A dívida dessas incorporadoras foi gerada nos anos de bonança. Com excesso de crédito, economia em crescimento e baixo desemprego, imóveis na planta eram vendidos com facilidade, e os bancos aprovavam crédito para os potenciais mutuários. Para tirar proveito desse cenário, as empresas tomaram dívida para comprar terrenos e lançar mais projetos. Mas a crise chegou, o crédito cessou, e não só as vendas não ocorreram, como clientes que compraram na planta tiveram de devolver seus imóveis em razão da crise. Esse cancelamento tem o nome de distrato.
— É algo típico do setor. A construtora pega dinheiro para a obra e recebe a maior parte do valor da venda só na entrega. Mas a entrega ocorreu em um momento ruim, a partir de 2015, quando começaram os distratos. Algumas incorporadoras erraram e lançaram demais, por isso algumas pediram recuperação judicial, como a PDG — disse.
NOVA REGRA DE DISTRATO DEVE BENEFICIAR SETOR
Mas, se houve quem errou a mão, há aquelas que conseguiram passar de forma melhor por esse período de crise. Analistas citam Cyrela e Eztec como empresas que, com uma estrutura de capital mais confortável, podem tirar proveito primeiro dessa retomada. Em comum, são pouco endividadas e vendem imóveis de médio e alto padrão. Esses papéis acumulam alta de 19,5% e 28,5%, respectivamente, acima da média do setor.
Entre as empresas que destinam sua operação a imóveis de menor valor, MRV (alta de 25,3%) e Direcional (leve queda de 1,6%) são apontadas como destaque. As duas vendem imóveis para o Minha Casa Minha Vida, programa do governo federal que subsidia, com taxas de juros mais baixas, unidades habitacionais — na faixa de menor estímulo, o limite de renda passou, em fevereiro, de R$ 6,5 mil para R$ 9 mil.
Além da queda dos juros, o setor de construção deve se beneficiar da nova regra para os distratos. O governo negocia normas mais claras de cancelamento desses contratos. Isso deve reduzir disputas judiciais no futuro.
— O juro menor impacta a demanda por financiamento. Além disso, há uma perspectiva de mudança na legislação dos distratos. Esses são importantes vetores para o setor e beneficiam as ações — avaliou Vitor Suzaki, analista da Lerosa Investimentos.
Nos 12 meses encerrados em maio, 41 mil distratos foram realizados no setor, o que equivale a 39,4% das vendas feitas no período. Isso significa que, a cada dez apartamentos ou casas novas comercializadas, quase quatro foram canceladas, segundo dados da Associação Brasileira das Incorporadoras (Abrainc). O percentual, no entanto, vem caindo.

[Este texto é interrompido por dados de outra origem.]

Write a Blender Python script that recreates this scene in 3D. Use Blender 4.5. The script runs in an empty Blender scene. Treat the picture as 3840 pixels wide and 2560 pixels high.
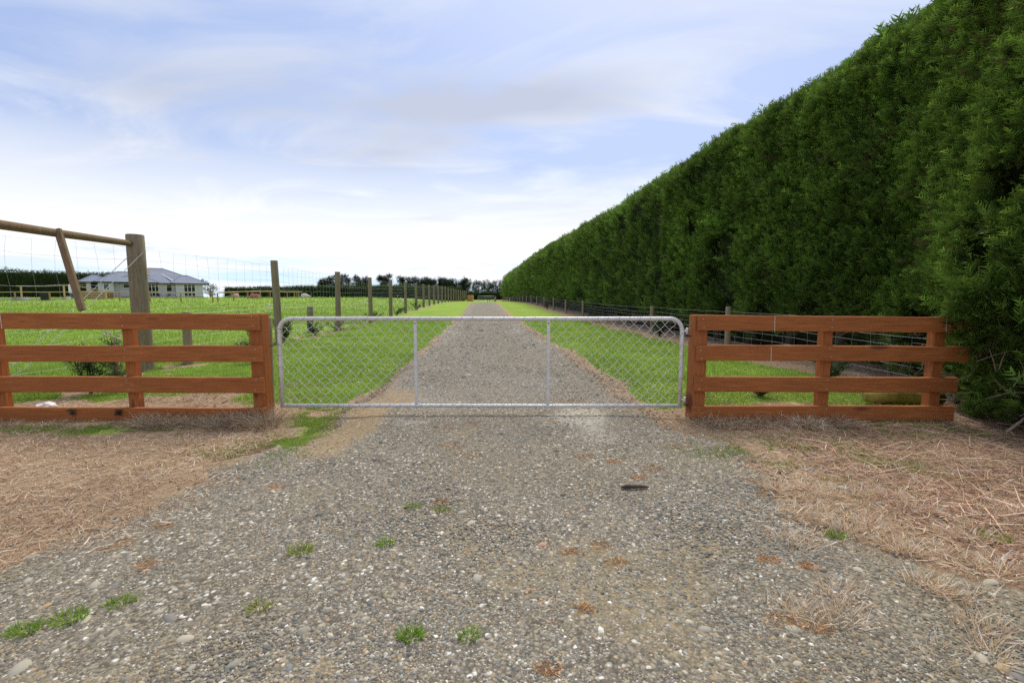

Analistas lembram, porém, que há riscos para o setor no futuro próximo, como a necessidade de elevar vendas. Hersz Ferman, da Yeld Capital, cita, por exemplo, que, apesar da melhora no segundo trimestre, a Cyrela ainda tem um nível de estoque que equivale a dois anos de venda. Já o desempenho da MRV foi destacado pelo foco da empresa no segmento econômico, de maior demanda.
— Os números estão fortes, com vendas e lançamentos crescendo, distratos caindo e uma geração de caixa de R$ 105 milhões, o segundo trimestre consecutivo de geração — destacou.